Abstract

We developed a new, spatially traversing, direct tunable diode laser absorption spectrometer (TDLAS) for quantitative, calibration-free, and spatially resolved in situ measurements of CO profiles in atmospheric, laminar, non-premixed CH4/air model flames stabilized at a Tsuji counter-flow burner. The spectrometer employed a carefully characterized, room temperature distributed feedback diode laser to detect the R20 line of CO near 2,313 nm (4,324.4 cm−1), which allows to minimize spectral CH4 interference and detect CO even in very fuel-rich zones of the flame. The burner head was traversed through the 0.5 mm diameter laser beam in order to derive spatially resolved CO profiles in the only 60-mm wide CH4/air flame.
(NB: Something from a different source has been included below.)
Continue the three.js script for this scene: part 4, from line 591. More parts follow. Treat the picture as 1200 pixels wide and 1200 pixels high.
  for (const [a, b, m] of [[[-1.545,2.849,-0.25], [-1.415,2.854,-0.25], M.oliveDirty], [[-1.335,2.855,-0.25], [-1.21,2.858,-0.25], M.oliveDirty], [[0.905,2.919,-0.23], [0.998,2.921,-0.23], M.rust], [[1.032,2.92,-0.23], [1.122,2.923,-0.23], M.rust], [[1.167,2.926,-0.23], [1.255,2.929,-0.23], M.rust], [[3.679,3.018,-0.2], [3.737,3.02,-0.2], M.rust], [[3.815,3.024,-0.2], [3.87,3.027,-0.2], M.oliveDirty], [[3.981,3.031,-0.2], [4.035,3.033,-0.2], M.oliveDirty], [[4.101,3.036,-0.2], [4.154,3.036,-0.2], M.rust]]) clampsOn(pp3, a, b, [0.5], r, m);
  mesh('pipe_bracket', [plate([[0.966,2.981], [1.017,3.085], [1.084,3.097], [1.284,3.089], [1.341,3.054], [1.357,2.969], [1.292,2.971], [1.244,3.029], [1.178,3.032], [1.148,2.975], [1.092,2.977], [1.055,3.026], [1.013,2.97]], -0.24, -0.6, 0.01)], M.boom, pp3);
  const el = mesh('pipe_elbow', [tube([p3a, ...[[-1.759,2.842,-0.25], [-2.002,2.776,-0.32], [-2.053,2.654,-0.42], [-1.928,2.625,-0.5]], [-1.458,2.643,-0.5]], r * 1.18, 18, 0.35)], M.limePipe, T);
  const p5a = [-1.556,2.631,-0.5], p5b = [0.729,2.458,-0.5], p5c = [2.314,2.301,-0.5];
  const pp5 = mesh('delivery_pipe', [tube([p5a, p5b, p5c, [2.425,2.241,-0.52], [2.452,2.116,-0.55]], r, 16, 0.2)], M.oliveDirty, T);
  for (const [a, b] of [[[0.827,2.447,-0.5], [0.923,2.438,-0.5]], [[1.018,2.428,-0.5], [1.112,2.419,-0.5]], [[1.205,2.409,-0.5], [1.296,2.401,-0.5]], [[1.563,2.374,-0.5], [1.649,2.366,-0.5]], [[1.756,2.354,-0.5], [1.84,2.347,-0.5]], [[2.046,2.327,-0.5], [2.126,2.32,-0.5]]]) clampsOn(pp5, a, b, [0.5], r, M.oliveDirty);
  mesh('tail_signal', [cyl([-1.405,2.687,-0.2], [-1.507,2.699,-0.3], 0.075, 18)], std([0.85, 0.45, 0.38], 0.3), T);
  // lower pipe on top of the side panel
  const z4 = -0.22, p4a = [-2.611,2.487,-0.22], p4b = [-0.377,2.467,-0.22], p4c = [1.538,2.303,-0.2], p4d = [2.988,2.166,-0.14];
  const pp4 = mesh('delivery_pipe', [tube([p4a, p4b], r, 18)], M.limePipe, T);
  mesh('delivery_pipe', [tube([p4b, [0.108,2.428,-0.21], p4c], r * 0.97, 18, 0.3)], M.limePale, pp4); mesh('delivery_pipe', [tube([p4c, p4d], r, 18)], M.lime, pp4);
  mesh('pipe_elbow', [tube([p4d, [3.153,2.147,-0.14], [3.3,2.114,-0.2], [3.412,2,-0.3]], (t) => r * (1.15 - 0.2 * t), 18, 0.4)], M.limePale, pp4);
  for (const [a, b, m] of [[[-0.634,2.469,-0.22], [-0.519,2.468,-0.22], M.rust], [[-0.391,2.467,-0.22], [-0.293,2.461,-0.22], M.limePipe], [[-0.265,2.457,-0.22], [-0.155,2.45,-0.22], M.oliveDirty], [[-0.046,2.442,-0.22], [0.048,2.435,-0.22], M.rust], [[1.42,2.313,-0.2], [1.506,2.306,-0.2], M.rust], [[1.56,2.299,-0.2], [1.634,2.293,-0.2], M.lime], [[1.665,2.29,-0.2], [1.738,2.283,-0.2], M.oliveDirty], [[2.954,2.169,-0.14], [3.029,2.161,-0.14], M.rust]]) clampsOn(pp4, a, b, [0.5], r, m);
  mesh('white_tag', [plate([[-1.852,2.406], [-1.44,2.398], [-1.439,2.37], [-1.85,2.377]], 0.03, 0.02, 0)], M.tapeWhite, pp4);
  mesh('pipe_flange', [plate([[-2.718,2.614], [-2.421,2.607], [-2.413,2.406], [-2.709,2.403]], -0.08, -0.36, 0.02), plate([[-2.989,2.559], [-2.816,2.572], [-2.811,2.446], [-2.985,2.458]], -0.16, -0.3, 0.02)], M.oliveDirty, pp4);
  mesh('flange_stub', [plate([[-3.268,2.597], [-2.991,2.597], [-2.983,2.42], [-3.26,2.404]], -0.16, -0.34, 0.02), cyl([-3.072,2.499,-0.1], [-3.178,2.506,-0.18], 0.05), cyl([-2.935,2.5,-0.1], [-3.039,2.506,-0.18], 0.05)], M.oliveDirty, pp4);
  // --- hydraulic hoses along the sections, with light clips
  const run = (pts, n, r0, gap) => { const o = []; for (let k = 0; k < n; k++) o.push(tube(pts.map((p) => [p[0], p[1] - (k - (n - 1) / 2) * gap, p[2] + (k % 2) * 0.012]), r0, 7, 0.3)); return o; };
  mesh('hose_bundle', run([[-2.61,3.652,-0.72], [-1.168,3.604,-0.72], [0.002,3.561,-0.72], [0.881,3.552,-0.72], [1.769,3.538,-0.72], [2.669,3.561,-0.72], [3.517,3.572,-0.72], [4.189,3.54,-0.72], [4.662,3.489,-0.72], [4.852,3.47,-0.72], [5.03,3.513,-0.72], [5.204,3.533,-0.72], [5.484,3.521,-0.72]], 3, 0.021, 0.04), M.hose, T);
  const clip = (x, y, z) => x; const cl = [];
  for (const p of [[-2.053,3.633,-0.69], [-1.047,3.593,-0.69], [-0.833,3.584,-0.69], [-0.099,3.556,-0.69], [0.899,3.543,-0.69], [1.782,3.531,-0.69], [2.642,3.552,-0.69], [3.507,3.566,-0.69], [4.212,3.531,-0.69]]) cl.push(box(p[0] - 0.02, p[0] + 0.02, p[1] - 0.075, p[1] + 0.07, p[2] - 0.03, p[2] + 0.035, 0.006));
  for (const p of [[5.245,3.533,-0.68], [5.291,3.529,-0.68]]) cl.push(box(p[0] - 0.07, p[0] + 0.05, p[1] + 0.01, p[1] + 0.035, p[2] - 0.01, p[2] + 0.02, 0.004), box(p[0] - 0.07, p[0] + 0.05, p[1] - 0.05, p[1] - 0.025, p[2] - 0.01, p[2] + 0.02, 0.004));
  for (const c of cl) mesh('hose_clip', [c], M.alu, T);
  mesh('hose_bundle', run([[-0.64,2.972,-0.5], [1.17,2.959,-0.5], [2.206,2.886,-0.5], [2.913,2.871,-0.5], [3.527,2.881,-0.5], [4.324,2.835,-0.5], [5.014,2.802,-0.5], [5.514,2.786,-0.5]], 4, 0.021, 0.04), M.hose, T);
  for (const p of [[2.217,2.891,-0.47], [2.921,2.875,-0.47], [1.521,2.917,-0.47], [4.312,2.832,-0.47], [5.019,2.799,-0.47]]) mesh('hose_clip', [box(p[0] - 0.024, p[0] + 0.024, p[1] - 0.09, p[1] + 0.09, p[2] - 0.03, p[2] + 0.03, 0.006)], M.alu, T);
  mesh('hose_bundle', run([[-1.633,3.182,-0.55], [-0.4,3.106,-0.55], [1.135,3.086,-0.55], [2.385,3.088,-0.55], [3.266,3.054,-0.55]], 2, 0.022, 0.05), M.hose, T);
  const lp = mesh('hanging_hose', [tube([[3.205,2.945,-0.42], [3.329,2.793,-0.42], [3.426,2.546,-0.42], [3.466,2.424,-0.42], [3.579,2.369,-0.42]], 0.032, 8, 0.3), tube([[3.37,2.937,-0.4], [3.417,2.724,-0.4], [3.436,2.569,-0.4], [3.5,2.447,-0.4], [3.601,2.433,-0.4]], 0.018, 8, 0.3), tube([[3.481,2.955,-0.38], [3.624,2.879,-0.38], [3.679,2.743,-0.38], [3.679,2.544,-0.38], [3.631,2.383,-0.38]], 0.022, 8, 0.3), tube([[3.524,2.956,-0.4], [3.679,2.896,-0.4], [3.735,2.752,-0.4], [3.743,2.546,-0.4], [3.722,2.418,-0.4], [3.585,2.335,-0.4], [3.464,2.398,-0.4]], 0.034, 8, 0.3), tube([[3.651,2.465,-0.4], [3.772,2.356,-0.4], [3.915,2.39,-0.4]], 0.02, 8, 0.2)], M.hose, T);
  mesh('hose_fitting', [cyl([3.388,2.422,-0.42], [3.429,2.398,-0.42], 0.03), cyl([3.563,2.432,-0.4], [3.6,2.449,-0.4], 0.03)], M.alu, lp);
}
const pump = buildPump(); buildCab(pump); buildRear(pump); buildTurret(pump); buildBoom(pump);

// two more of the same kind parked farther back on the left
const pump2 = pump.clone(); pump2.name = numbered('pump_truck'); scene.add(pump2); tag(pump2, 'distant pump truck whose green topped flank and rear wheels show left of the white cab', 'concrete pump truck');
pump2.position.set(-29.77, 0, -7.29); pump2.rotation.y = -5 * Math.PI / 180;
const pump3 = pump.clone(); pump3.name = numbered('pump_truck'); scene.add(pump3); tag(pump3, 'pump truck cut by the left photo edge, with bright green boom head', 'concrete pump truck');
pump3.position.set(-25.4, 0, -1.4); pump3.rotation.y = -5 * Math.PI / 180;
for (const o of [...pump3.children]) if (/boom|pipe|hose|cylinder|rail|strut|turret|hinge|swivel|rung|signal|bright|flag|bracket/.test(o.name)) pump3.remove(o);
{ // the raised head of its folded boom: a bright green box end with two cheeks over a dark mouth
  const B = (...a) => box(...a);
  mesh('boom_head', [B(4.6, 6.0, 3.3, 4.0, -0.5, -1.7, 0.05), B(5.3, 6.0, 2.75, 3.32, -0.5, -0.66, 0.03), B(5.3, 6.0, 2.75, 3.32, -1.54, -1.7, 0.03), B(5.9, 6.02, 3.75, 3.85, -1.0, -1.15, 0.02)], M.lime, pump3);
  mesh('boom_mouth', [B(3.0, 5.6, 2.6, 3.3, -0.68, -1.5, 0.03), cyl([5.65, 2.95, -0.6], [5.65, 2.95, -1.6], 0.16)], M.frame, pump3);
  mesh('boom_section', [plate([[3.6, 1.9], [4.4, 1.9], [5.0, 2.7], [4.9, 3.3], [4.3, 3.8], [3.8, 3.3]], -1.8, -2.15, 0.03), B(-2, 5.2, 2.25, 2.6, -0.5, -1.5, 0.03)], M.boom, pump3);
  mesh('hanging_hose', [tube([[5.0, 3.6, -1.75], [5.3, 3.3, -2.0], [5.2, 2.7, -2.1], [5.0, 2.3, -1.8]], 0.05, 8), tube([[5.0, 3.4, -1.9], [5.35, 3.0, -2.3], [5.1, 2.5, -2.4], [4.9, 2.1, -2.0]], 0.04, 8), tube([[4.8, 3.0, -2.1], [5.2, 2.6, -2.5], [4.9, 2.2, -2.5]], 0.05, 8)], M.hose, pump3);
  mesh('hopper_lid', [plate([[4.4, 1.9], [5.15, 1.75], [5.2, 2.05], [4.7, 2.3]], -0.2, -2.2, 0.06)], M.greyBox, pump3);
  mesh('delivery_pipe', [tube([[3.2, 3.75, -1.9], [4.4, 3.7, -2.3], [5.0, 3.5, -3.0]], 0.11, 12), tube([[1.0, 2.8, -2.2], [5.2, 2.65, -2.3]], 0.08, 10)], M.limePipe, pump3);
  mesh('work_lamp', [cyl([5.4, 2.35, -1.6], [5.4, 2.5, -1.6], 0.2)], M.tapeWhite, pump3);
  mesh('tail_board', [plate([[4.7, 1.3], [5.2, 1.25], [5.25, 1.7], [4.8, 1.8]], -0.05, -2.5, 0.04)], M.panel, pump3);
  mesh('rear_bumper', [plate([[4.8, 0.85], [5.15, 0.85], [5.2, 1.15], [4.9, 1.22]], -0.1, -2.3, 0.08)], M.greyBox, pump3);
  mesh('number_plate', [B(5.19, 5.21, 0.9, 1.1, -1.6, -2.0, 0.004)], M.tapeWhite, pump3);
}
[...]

Our multiple Voigt line Levenberg–Marquardt fitting algorithm and the use of highly efficient optical disturbance correction algorithms for treating transmission and background emission fluctuations as well as careful fringe interference suppression permitted to achieve a fractional optical resolution of up to 2.4 × 10−4 OD (1σ) in the flame (T up to 1,965 K). Highly accurate, spatially resolved, absolute gas temperature profiles, needed to compute mole fraction and correct for spectroscopic temperature dependencies, were determined with a spatial resolution of 65 μm using ro-vibrational N2-CARS (Coherent anti-Stokes Raman spectroscopy). With this setup we achieved temperature-dependent CO detection limits at the R20 line of 250–2,000 ppmv at peak CO concentrations of up to 4 vol.%. This permitted local CO detection with signal to noise ratios of more than 77. The CO TDLAS spectrometer was then used to determine absolute, spatially resolved in situ CO concentrations in the Tsuji flame, investigate the strain dependence of the CO Profiles and favorably compare the results to a new flame-chemistry model.